After a really wonderful morning (a running session, a walk over to the farmer’s market, a stroll home while eating a vegetable empanada, the breeze blowing and the sky almost entirely clear), I’ve found myself with a distinct lack of energy. I suspect the number of early mornings this week (including having to be up in Emmitsburg, MD by 8:30am yesterday, ugh) has finally caught up with me. (Which also kind of stinks because I have a birthday shindig on the calendar tonight and I don’t know if I have the energy to go.)
So I’ve been sitting home and reading Lynda Barry’s brand new book What It Is for the fourth or fifth time this week and it’s amazing how much this is resonating with me. I loved her book One Hundred Demons (it suddenly opened my eyes to what an amazing writer she is) but What It Is goes above and beyond that, talking so much about creativity and imagination and how we often self-censor ourselves. There’s a page in which she’s talking about how she started changing her behavior around other people, that really struck me.

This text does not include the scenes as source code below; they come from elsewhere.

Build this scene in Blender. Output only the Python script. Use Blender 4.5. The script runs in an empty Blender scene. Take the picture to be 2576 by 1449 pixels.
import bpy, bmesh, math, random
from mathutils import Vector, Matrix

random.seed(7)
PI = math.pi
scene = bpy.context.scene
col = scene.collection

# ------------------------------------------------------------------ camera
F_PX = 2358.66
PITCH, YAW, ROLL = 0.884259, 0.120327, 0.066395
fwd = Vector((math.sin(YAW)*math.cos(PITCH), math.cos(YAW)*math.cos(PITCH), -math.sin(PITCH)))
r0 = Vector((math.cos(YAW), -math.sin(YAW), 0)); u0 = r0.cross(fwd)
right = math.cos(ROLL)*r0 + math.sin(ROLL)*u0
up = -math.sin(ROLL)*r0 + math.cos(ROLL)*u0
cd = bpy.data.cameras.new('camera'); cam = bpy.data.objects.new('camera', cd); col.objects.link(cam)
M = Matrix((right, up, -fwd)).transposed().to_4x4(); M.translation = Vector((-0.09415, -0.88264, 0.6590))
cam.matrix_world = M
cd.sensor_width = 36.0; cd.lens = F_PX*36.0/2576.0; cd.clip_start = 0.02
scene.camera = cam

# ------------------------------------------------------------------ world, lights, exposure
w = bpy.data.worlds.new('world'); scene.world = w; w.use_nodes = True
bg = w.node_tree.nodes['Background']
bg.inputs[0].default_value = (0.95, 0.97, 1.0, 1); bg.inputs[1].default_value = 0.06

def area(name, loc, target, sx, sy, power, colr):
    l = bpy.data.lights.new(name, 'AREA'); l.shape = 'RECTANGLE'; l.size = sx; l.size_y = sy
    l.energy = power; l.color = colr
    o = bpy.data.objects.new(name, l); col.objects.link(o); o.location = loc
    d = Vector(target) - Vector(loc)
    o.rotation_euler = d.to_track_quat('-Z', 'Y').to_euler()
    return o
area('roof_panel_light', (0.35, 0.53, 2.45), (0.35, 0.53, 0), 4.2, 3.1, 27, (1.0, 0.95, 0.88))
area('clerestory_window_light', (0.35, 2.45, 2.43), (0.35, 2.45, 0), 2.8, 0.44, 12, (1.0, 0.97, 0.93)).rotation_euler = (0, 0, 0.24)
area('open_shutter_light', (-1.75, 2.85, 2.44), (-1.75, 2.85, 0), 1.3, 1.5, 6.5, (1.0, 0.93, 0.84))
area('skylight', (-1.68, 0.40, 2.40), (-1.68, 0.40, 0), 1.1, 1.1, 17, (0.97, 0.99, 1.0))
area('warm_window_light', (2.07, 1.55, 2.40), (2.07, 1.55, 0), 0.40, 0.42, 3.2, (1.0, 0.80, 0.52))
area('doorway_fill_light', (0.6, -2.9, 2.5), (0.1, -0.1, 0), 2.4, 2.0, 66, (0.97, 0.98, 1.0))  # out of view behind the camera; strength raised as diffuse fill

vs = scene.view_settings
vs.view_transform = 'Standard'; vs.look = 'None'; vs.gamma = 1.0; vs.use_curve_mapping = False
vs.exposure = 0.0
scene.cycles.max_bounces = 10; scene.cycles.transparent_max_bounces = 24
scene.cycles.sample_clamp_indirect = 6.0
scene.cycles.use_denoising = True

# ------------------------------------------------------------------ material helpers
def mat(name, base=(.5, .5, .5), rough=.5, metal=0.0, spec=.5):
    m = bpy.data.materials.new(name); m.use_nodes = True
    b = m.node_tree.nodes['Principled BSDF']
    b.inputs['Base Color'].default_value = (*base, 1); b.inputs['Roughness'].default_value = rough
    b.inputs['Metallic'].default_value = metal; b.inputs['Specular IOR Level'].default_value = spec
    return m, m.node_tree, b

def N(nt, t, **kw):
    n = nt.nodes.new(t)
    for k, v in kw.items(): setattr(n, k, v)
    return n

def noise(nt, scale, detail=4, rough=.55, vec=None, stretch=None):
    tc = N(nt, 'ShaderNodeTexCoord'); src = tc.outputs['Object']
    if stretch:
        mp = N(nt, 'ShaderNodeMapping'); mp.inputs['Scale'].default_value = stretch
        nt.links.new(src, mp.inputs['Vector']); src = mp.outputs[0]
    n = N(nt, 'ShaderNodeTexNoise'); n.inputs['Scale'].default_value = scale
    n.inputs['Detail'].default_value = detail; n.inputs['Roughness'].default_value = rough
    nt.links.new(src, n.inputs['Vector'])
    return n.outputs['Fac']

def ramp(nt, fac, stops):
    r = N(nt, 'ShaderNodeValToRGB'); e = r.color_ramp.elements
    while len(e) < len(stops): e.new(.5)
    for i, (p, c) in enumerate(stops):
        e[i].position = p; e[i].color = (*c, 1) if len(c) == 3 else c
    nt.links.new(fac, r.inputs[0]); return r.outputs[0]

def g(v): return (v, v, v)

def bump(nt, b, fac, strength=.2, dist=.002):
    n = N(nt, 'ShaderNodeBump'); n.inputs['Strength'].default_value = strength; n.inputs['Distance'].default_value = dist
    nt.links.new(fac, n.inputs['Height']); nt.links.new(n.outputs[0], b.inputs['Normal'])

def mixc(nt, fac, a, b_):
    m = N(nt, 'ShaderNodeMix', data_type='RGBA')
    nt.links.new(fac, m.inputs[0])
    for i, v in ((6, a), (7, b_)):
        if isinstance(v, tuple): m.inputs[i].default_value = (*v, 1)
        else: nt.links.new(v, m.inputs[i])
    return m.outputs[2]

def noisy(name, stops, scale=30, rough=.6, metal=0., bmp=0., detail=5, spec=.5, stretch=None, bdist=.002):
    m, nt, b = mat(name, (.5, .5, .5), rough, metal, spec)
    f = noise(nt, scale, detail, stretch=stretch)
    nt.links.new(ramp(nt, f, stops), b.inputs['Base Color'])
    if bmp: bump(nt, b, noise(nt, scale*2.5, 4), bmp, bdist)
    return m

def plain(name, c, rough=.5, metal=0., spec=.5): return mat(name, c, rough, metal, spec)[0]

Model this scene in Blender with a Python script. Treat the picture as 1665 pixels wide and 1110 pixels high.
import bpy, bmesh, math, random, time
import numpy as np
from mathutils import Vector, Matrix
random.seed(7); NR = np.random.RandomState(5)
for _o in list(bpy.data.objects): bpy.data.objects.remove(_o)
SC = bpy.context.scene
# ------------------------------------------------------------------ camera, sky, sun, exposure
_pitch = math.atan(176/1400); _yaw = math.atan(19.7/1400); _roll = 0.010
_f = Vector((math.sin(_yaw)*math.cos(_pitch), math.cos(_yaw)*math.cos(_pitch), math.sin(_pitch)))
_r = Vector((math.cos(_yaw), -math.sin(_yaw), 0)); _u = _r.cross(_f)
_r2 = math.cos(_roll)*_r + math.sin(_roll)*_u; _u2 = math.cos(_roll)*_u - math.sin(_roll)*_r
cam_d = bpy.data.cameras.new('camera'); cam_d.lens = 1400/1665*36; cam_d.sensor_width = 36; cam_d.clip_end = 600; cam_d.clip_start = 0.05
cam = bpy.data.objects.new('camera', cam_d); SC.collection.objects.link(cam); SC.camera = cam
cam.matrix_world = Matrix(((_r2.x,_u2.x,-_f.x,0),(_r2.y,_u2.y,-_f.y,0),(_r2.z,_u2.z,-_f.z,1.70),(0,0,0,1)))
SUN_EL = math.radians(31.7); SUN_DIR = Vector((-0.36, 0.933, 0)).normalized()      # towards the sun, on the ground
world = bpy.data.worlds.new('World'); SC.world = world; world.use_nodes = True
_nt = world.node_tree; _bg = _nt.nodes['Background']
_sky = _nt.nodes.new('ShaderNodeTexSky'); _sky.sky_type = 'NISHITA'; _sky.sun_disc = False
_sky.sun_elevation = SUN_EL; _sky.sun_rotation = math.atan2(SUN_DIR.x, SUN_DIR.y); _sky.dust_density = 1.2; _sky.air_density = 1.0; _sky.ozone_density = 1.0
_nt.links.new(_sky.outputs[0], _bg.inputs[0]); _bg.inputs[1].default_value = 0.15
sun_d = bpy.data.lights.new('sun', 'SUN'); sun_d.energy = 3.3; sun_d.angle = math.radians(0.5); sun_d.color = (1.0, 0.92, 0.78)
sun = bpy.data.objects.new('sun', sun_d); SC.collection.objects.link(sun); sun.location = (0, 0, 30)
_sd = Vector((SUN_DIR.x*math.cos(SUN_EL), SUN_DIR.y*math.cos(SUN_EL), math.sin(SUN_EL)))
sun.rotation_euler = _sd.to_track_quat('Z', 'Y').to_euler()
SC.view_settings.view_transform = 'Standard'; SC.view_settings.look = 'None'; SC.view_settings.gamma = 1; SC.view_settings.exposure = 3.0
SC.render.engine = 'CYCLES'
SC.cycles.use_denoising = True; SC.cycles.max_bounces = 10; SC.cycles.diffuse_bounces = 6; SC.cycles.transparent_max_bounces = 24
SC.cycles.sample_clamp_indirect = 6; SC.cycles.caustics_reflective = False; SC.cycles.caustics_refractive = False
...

By the 6th grade I stopped doing ordinary things in front of people. It had been ordinary to sing, kids are singing all the time when they are little, but then something happens. It’s not that we stop singing. I still sang. I just made sure I was alone when I did it, and I made sure I never did it accidentally. That thing we call “bursting into song.” I believe this happens to most of us. We are still singing, but secretly and all alone.
And that’s when it suddenly hit me that it’s one of the things I love so much about Charlie. I don’t think he ever censors himself that way. When he and Julie and I drove down to the Outer Banks Marathon, within about 30 seconds of us all being in my car he’d suddenly burst into song, and I remember Julie saying something along the lines of, “Oooh, this is going to be a fun ride.” And I always groan a lot when he does it, but you know what? I really rather envy his being able to do so, and most of the time it makes me smile.
Anyway, I’ll have a review of What It Is run later this week on Read About Comics, but I’m going to give everyone a sneak preview right here: BUY THIS BOOK. I suspect it’s going to be my favorite book (drawn or otherwise) of the entire year. It’s about creativity, and ourselves, and the world around us, and everything in-between, and it’s fantastic.
Ah, that brings tears to my eyes. Self-censorship sucks, and I am always reveling in my nephews un-self-consciousness in movement and sound and laughter and other emotions. Thank you for sharing this. I want to meet Charlie even more, now!
I am glad it isn’t too late to undo some of these things. So liberating! So helpful to have someone wonderful in your life to support your unwrappings…!
Couldn’t agree more about Lynda Barry. It’s hard to imagine a more inspiring storyteller in any medium.
Charlie sounds wonderful … some people make this world a far better place simply by virtue of their exuberance for life.